Rivabella sino ai primi anni ’20 è quasi solo un casello ferroviario (il n. 120): dai primi anni del Novecento la nonna di Colonna, Emma Turci, è la casellante mentre il padre Luigi era il Caposquadra Cantonieri della strada ferrata da Rimini a Bellaria. “Il piccolo paese non contava più di 100 anime, più qualche mucca, due asinelli e bestiole da cortile”. Dal 1920 al 1948 Rivabella è “qualche abitazione sparsa e alcune case coloniche” nate fuori dai terreni di proprietà della Curia. Lo sviluppo avverrà solo dopo, quando da una vasta area di campagna di proprietà della Curia, nascerà una lottizzazione da cui sorgerà “il paese come è attualmente strutturato”. Da allora nasceranno i numerosi alberghi, i palazzi, i negozi, la Chiesa e la piazza.
E’ la storia di tante realtà costiere della Romagna: il passaggio dalla vita contadina all’impegno, a partire dai primi anni ’50, nelle attività del nascente turismo di massa. Ma a Rivabella era presente anche un’attività marinara: “Per noi la pesca è stata fondamentale”. “Il pescato, nonostante le attrezzature fossero scarsamente redditizie, era sempre abbondante. Il frutto del mare specialmente durante la carestia del dopoguerra, ha sfamato tante famiglie”. E poi “ricordo ancora quando nelle giornate di bassa marea, specialmente d’inverno, in tanti ci si trovava al mare, e sulle secche di sabbia che si erano formate dal ritiro dell’acqua, si raccoglievano saporite vongole (purazi) e cannolicchi (canel)”. A cena “poche vongole, un pezzo di pane ed un bicchiere di vino erano un bocconcino da Re”.
Tutto il libro è pieno di cammei dedicati ad episodi entrati a far parte della storia della nostra Città: l’avvio dei lavori nel 1920, sul Porto Canale, de “la Palèda”; la costruzione nel 1931 del deviatore del Marecchia; lo spiaggiamento il 4 aprile 1943 di un capodoglio a San Giuliano; il primo bombardamento su Rimini il primo novembre 1943; l’11 marzo 1946 l’affondamento di due barche da pesca per colpa di una mina tedesca con la morte di 4 marinai davanti a Viserba; l’uccisione il 10 novembre 1946 del comunista Caio Fabbri, “Cai”, all’osteria “La Paolina” di Rivabella ed il suo funerale a cui partecipò tutto il paese in mezzo alle bandiere rosse; la minaccia costante per i bambini delle numerose mine sparse su tutto il territorio dai tedeschi in fuga; la tragedia al confine fra Rivabella e San Giuliano a mare la sera del 24 ottobre 1953 quando una autocisterna con rimorchio che trasportava gas liquido esplose provocando il ferimento di 150 persone.

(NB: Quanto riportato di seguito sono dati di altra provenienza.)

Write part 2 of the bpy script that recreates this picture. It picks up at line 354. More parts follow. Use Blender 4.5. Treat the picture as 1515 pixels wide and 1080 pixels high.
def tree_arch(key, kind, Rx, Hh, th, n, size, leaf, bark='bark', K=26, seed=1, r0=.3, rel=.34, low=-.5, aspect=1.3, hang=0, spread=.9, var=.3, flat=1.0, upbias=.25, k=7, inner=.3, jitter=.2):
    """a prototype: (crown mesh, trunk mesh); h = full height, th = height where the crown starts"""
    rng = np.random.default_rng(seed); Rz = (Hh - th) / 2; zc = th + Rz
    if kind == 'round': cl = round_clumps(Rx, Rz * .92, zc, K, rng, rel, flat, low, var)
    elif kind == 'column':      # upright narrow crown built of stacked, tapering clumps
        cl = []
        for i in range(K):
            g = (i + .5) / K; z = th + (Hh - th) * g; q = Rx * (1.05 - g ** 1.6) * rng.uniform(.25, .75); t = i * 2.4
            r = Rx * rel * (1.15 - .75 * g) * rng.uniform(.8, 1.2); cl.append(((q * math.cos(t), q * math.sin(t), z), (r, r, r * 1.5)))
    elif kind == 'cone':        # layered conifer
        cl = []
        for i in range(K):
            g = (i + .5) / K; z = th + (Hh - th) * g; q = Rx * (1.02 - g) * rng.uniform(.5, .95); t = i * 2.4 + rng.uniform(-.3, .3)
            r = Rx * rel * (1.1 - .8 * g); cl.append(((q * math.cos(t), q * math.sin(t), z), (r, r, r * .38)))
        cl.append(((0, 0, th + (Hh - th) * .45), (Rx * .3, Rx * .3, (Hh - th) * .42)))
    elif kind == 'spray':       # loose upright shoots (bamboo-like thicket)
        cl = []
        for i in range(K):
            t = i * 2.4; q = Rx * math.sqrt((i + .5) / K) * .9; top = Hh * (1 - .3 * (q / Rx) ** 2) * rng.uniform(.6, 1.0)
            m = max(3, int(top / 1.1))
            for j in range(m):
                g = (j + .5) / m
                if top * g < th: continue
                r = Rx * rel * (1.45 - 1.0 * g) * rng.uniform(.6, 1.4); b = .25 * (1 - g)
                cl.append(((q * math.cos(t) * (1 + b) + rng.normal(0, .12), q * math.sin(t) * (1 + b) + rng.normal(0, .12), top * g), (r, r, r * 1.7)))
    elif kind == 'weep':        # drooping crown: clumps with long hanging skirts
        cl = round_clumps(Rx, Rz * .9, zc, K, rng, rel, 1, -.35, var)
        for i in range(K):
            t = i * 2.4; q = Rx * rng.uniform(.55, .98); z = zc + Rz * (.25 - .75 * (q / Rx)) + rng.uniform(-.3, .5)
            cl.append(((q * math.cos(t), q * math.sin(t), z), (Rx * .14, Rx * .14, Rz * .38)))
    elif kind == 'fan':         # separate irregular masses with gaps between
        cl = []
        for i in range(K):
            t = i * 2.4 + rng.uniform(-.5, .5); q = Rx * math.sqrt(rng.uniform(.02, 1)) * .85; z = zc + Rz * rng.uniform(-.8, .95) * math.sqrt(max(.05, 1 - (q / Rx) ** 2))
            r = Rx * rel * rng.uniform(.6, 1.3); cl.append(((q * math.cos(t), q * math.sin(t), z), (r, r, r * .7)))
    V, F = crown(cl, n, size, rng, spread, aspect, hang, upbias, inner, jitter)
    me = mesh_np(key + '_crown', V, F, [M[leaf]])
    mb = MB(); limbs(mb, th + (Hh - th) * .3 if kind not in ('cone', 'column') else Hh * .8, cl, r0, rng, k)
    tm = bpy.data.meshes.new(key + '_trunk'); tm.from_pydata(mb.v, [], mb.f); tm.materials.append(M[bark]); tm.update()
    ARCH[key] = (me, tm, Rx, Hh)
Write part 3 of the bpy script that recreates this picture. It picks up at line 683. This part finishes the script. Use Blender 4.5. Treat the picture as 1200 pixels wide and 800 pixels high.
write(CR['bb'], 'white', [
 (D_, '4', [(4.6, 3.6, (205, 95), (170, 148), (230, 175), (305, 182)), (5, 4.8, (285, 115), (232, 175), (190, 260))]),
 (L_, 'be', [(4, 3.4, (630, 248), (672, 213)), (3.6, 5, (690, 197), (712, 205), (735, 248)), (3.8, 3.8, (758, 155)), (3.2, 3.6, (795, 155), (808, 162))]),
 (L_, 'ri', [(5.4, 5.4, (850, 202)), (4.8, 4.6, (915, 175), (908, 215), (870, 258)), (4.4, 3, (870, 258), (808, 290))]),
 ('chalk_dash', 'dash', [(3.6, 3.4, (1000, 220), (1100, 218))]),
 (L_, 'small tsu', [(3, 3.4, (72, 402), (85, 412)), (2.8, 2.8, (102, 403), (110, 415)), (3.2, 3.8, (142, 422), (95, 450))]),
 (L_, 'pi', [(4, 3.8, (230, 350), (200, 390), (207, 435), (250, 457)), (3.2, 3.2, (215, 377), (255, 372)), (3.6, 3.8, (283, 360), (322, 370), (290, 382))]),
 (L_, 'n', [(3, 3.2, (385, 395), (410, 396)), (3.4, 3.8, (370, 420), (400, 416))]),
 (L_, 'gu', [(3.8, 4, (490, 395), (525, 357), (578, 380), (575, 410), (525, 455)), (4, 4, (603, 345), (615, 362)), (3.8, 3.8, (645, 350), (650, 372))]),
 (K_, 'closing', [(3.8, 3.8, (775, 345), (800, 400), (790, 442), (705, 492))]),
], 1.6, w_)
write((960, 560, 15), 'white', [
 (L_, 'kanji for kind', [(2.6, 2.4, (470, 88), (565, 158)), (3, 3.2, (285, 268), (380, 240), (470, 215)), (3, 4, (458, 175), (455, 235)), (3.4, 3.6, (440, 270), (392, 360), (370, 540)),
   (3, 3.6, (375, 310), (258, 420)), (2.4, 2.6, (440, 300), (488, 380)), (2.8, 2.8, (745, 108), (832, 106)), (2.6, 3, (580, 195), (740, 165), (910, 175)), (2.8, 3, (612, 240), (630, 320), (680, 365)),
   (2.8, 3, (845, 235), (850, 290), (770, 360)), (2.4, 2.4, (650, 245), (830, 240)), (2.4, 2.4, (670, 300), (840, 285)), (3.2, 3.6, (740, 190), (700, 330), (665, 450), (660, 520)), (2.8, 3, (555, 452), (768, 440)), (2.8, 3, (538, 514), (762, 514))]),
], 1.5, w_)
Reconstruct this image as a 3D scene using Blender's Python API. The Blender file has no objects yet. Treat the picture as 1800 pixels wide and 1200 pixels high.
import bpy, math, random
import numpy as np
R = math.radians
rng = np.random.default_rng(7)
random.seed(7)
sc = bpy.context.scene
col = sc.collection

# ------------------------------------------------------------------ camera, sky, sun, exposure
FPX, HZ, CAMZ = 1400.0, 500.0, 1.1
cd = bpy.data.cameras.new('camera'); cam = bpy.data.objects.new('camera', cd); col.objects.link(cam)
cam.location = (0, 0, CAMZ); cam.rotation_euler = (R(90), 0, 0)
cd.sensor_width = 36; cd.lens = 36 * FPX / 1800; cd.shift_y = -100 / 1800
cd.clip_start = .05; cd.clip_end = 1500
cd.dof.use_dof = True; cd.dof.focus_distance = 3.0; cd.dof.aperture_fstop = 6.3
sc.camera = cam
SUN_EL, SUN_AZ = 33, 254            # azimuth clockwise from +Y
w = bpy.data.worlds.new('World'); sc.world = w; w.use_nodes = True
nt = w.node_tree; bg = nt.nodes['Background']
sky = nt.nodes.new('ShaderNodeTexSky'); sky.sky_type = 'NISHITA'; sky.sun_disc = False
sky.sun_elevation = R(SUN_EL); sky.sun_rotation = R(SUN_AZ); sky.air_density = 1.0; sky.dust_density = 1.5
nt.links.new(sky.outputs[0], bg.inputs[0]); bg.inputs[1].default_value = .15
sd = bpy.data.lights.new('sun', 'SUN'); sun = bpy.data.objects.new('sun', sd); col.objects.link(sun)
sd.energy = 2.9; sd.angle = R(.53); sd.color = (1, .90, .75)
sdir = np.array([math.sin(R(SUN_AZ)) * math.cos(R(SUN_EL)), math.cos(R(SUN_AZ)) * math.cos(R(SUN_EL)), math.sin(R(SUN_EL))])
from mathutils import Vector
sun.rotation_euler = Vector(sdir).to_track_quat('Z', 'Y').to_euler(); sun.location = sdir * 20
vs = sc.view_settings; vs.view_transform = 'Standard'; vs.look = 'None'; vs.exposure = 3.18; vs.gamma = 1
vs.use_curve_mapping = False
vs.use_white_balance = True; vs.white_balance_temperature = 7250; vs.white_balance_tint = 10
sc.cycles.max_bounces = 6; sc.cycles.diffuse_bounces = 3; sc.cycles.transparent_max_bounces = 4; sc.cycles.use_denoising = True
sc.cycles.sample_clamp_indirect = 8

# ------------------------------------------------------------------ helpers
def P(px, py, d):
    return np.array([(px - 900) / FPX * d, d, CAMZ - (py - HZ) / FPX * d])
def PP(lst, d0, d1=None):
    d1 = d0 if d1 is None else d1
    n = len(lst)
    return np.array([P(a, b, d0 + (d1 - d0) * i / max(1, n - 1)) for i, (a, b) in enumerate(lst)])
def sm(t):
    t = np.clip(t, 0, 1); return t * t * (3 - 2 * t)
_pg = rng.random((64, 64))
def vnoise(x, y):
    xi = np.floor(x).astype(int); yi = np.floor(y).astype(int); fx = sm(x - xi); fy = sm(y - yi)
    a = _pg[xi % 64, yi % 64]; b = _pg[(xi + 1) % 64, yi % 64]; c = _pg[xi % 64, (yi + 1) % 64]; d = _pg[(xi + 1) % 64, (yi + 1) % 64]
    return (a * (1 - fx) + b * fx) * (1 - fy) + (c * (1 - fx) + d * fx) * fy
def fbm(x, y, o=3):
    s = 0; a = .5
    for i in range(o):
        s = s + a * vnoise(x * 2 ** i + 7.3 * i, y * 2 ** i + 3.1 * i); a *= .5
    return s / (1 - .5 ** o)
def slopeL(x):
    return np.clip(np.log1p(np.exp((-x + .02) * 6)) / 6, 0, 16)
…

Tutte storie raccontate sulla base di ricordi personali o di testimonianze dirette a Lui rilasciate, che rendono questi racconti vivi e pieni di pathos.
Ed infine “l’evoluzione”: “quando i terreni agricoli cominciarono a sbloccarsi (dal 1948 in poi) la gente della vicina campagna e collina, vista la prospettiva di un guadagno sostanziale con un probabile sviluppo turistico sulla zona di costa, vendute le terre ai paesi d’origine, ‘calò’ al mare, e col ricavato delle vendite, più l’aggiunta di tante cambiali, tentò la sorte. All’inizio sorsero in prevalenza piccole pensioncine a conduzione familiare”, poi … Ma qui inizia un’altra storia, e il racconto di Colonna si ferma.